_Short exercise_
Answer with one number: the count of lines in the listing below that hold the word "scene".

_Dataset content_
++++++
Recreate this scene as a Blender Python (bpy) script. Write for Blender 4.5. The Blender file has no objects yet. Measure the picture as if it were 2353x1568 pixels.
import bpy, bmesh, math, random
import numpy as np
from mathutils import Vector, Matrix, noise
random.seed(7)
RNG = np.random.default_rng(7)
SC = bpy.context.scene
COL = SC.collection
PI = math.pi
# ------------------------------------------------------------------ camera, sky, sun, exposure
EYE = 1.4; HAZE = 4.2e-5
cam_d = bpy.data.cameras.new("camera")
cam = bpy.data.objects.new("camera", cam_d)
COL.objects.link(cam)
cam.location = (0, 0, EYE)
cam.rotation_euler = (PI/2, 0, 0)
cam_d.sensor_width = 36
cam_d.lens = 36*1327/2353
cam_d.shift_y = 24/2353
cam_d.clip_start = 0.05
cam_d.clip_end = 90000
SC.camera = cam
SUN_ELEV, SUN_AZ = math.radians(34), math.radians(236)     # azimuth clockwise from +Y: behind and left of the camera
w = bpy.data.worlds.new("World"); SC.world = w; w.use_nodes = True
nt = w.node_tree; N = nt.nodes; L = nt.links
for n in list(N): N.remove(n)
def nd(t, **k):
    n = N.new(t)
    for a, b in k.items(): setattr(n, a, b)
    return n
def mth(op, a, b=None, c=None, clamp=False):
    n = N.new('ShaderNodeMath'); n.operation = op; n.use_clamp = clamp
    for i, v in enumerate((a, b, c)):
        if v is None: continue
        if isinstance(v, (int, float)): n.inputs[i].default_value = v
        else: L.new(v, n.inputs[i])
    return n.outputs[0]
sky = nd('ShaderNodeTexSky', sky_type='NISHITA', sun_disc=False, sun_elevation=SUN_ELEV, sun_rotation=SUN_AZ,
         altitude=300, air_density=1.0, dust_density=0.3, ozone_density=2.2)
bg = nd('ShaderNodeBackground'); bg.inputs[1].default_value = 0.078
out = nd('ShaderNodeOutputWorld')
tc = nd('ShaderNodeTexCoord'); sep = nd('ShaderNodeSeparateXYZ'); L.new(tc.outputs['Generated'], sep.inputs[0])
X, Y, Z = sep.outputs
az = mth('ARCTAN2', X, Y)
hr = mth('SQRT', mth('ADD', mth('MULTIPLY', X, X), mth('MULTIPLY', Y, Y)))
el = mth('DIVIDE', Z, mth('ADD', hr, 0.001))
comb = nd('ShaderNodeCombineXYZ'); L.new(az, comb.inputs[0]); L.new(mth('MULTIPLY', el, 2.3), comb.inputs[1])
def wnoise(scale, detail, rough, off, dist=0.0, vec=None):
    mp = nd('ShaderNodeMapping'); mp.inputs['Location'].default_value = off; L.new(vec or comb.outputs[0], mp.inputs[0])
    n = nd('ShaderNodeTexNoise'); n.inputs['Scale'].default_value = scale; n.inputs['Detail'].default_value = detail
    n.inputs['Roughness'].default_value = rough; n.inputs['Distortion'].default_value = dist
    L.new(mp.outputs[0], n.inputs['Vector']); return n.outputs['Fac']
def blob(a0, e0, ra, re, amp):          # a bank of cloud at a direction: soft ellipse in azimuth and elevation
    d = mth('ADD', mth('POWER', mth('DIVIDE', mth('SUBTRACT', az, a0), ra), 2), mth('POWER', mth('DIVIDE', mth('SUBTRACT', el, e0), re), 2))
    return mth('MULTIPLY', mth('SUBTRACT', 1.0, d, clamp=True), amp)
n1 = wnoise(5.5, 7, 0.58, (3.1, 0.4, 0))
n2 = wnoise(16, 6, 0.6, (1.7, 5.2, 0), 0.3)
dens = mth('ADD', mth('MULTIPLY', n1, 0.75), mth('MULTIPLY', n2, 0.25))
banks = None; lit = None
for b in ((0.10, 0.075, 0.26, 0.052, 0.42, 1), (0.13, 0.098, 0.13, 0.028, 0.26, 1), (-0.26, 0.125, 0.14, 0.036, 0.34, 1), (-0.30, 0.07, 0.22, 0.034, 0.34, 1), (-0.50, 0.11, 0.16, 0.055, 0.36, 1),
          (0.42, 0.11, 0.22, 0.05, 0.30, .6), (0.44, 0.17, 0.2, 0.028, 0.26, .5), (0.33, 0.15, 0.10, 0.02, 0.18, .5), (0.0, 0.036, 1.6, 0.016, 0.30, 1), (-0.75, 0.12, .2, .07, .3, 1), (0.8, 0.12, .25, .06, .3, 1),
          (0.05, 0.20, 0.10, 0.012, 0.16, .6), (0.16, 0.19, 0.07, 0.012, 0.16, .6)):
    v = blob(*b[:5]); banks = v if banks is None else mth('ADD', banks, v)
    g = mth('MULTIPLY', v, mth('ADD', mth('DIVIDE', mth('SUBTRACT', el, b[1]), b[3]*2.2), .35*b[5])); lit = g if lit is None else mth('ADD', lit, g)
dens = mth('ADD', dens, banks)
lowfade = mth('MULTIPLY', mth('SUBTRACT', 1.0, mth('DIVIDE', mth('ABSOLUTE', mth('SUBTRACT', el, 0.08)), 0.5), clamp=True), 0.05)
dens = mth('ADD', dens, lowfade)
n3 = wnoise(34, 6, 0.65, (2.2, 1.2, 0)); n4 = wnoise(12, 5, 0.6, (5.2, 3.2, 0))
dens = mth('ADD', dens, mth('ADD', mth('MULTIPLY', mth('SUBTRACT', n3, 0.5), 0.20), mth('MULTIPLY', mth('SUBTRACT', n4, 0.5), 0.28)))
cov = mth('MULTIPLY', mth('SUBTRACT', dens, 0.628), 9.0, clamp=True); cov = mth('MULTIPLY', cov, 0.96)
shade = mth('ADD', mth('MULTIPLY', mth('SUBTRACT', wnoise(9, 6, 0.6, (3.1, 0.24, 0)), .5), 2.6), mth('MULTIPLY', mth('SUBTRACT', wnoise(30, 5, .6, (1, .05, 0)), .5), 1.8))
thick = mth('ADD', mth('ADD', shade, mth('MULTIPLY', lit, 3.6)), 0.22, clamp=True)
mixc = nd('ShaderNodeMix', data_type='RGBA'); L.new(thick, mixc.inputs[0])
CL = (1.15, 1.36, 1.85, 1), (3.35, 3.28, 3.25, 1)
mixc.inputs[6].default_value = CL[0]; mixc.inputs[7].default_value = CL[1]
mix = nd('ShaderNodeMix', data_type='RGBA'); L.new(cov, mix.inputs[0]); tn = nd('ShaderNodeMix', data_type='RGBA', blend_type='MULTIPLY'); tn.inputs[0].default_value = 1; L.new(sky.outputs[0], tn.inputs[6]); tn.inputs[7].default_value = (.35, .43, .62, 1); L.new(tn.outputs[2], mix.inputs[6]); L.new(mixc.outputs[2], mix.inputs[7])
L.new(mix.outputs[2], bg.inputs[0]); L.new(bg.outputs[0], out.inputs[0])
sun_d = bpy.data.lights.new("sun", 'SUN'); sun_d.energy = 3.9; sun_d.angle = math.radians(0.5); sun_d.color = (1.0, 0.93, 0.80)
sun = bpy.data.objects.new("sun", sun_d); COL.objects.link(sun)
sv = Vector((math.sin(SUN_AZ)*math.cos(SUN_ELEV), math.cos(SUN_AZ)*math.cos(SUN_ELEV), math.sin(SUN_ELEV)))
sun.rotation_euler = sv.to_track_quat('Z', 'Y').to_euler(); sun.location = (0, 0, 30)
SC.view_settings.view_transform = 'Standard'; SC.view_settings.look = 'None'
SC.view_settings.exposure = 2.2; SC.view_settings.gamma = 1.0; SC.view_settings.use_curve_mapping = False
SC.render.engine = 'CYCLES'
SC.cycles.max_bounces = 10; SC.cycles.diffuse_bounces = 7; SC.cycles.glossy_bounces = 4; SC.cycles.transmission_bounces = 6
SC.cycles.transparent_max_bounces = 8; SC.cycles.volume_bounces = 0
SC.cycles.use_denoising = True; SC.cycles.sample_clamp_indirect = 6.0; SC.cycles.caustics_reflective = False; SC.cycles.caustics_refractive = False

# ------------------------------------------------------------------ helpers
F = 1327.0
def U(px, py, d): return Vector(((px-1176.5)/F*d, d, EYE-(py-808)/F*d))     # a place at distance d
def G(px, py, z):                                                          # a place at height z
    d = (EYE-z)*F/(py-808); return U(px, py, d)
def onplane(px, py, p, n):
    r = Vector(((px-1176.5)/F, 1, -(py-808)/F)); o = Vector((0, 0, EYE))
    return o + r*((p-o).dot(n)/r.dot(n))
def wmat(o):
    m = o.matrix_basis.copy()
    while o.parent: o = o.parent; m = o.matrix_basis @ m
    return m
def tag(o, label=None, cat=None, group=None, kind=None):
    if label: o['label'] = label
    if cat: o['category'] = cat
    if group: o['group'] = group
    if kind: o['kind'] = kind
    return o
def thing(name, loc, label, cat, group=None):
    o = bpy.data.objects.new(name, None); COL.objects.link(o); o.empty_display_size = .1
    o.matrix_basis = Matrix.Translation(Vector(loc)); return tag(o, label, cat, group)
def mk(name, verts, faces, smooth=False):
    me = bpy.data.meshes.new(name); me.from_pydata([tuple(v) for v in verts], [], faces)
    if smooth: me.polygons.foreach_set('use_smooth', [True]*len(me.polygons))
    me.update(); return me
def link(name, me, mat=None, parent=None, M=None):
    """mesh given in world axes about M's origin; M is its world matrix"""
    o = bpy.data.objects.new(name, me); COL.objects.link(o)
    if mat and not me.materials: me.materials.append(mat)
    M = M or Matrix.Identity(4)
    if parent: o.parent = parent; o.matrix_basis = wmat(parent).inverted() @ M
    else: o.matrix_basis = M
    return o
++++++
_Expected output_
2